巨大な古墳を作る理由は、そこが支配して間もない場所だったからです。威光を示す必要があった。つまり彼が最初の(王朝を作った)天皇なのです。最初の天皇としては、第10代の崇神が可能性が高いと言われてます。彼は実在の支配者だったかもしれませんが、現在の天皇家との繋がりということで言うと最初は応神ではないかと思います。

長々と語りましたが、だから応神が、その発祥の地たる九州の宇佐に特別に祀られているのだと思います。つまり「宇佐八幡神託事件」に登場する平安時代の子孫たちはご先祖様のいうことを聞くという当たり前のことをしていたのです。

するとそれ以前の血脈は作ったということになります。きっとそれ以前にもヤマトの地に地方政権はいくつかあったのです。天皇家はどこかの段階でそれらを全部繋げて万世一系としたのだと思います。たぶん私と同じで、人々はひいじいさんくらいまでしか覚えてなかったでしょう。王朝の正統を血脈に求めるあたり、天命に求める中国と日本の民族としての根本的な違いを感じますが、本当の所、なぜそんなことをする必要がどこにあったのかは謎です。

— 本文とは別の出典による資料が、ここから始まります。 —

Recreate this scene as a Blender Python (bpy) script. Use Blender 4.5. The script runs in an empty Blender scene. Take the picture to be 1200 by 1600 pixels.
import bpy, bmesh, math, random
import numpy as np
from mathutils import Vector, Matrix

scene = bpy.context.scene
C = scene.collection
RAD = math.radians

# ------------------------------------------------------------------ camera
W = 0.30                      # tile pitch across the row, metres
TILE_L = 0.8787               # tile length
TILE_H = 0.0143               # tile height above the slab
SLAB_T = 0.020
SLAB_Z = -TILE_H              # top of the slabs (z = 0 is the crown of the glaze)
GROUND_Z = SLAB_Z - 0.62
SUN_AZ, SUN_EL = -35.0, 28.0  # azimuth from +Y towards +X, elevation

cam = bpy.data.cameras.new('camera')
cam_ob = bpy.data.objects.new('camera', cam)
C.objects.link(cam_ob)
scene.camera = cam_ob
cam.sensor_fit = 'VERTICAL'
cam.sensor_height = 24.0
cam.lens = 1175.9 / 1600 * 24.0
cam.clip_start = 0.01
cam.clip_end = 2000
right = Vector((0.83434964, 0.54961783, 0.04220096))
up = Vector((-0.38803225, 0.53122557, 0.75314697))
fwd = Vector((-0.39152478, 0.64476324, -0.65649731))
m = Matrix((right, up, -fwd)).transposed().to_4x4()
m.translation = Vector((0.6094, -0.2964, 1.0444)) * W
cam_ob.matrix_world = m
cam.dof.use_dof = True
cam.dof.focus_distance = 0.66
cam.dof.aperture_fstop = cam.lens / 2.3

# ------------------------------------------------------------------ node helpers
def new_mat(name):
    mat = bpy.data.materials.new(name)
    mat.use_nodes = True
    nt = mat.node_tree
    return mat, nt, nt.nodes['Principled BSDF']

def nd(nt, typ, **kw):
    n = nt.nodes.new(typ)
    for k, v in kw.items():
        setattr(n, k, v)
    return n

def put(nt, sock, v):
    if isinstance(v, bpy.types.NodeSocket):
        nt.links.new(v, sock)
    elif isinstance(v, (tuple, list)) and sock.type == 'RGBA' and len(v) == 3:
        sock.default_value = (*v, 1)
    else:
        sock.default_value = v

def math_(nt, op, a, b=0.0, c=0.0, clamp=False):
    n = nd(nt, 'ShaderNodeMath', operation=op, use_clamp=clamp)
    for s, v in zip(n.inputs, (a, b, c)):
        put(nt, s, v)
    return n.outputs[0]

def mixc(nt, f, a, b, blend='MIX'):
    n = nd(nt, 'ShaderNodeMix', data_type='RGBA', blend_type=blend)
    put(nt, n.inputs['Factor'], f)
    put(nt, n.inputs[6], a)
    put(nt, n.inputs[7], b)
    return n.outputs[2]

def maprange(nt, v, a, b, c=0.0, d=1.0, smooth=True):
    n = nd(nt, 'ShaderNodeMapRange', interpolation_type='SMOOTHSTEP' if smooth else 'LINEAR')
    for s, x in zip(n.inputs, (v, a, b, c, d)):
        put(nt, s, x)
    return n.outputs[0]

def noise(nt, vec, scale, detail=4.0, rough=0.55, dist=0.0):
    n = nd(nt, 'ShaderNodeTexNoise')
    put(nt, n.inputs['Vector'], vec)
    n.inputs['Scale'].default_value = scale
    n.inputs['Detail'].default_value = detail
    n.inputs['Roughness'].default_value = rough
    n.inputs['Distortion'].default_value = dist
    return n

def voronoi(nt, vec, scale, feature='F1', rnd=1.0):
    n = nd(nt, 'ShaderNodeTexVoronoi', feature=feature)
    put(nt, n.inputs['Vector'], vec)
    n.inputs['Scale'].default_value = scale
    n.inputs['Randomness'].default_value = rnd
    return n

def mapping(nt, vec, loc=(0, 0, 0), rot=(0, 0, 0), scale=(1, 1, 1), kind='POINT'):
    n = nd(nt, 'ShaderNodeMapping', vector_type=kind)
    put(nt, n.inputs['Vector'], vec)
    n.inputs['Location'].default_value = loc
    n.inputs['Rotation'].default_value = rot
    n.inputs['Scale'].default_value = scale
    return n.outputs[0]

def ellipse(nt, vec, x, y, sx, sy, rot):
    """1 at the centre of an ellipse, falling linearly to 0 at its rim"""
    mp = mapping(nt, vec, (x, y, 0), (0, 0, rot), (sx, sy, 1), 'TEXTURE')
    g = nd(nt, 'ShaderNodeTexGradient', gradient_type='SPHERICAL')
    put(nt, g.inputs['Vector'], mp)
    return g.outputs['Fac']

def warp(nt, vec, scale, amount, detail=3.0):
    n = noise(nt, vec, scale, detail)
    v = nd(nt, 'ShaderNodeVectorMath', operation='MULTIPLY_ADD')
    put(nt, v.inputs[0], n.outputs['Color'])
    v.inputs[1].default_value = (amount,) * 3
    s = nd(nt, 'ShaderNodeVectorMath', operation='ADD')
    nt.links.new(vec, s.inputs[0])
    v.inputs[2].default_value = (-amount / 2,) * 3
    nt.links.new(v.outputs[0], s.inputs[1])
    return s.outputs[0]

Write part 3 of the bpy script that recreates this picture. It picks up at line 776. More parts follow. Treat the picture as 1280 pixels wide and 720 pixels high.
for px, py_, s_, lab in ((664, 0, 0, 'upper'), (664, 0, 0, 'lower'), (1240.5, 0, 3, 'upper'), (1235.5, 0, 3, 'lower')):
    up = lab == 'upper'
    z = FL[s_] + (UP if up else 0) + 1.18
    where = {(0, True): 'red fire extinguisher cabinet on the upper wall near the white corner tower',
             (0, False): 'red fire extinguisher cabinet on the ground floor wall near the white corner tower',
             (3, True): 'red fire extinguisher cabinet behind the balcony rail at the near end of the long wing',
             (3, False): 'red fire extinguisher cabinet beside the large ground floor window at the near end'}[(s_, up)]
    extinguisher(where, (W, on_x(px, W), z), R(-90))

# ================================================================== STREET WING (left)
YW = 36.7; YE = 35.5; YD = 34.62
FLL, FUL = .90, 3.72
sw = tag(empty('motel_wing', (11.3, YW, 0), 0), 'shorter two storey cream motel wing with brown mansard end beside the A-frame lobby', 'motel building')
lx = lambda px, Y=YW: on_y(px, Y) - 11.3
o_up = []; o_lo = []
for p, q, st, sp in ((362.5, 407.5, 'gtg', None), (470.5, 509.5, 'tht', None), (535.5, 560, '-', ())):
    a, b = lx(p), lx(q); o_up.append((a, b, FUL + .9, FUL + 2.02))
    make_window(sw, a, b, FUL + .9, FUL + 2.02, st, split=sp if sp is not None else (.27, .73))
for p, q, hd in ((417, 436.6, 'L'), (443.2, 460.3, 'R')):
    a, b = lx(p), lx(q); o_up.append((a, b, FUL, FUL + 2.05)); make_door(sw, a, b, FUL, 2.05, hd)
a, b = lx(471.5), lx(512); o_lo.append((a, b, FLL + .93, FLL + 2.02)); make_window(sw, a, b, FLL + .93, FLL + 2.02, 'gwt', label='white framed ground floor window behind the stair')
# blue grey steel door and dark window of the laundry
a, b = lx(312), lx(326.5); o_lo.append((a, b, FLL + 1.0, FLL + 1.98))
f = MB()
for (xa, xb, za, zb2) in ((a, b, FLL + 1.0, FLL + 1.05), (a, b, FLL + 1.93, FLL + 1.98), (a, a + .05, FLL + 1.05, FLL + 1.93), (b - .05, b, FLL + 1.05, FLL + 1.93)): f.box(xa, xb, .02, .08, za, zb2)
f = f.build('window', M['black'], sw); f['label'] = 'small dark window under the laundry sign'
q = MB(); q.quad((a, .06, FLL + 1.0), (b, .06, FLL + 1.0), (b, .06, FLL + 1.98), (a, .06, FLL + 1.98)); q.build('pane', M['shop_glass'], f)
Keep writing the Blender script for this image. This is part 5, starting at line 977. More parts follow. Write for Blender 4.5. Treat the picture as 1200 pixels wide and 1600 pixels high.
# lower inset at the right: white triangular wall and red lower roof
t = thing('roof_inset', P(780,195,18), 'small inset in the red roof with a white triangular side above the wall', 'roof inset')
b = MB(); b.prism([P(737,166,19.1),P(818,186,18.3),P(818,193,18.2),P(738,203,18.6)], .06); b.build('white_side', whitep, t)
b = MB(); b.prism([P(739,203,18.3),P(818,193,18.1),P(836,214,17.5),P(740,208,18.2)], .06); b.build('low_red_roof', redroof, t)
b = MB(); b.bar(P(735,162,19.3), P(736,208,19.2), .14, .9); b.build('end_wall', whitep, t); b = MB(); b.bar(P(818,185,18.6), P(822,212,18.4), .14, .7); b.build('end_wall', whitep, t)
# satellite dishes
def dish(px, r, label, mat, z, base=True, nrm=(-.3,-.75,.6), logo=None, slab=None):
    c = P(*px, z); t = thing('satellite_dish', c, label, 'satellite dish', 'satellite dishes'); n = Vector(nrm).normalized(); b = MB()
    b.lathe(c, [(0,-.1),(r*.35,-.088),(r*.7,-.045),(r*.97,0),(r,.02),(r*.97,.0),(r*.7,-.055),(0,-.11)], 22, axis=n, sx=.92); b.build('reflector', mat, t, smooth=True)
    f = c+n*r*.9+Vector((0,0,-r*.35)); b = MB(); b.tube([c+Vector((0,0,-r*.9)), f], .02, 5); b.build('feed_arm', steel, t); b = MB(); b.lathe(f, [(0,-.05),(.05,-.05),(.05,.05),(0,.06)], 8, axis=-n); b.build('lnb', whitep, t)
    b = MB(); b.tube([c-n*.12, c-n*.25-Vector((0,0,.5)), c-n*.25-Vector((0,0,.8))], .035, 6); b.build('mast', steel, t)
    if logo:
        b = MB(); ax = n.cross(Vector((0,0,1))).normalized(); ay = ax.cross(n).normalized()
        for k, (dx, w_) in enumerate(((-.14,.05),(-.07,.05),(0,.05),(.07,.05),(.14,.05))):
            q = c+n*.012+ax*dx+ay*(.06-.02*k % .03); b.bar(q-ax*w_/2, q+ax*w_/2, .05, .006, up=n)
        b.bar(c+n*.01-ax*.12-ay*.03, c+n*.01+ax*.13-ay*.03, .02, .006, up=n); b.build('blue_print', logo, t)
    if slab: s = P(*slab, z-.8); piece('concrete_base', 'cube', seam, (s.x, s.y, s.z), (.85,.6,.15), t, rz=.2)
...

こうして宇佐の神社のことを改めて考えてみますと、気になる点はまだあります。偉大な応神は三神の中央に位置しているではなく左、真ん中は比売大神なんですね。応神はあとで神社に追加されたのです。さらにこの宇佐神宮の建ってる山は明らかに古墳のかたちをしているのです。
この古墳の主である比売大神が卑弥呼だと言う人もいますね。
そうなると邪馬台国は九州にあったのか?卑弥呼と応神、2人の関係は?謎は尽きないわけですが、宇佐神宮は過去に何回か工事で地面を掘り返してますよね。明治時代には棺が出てきた事もあったけど、急いで戻したとか色々な事がありました。
きっと誰かが新しい「過去への望遠鏡」を既に手にしていて、そのうち我々も日本の歴史の秘部が見れる日がくるのではないかと思います。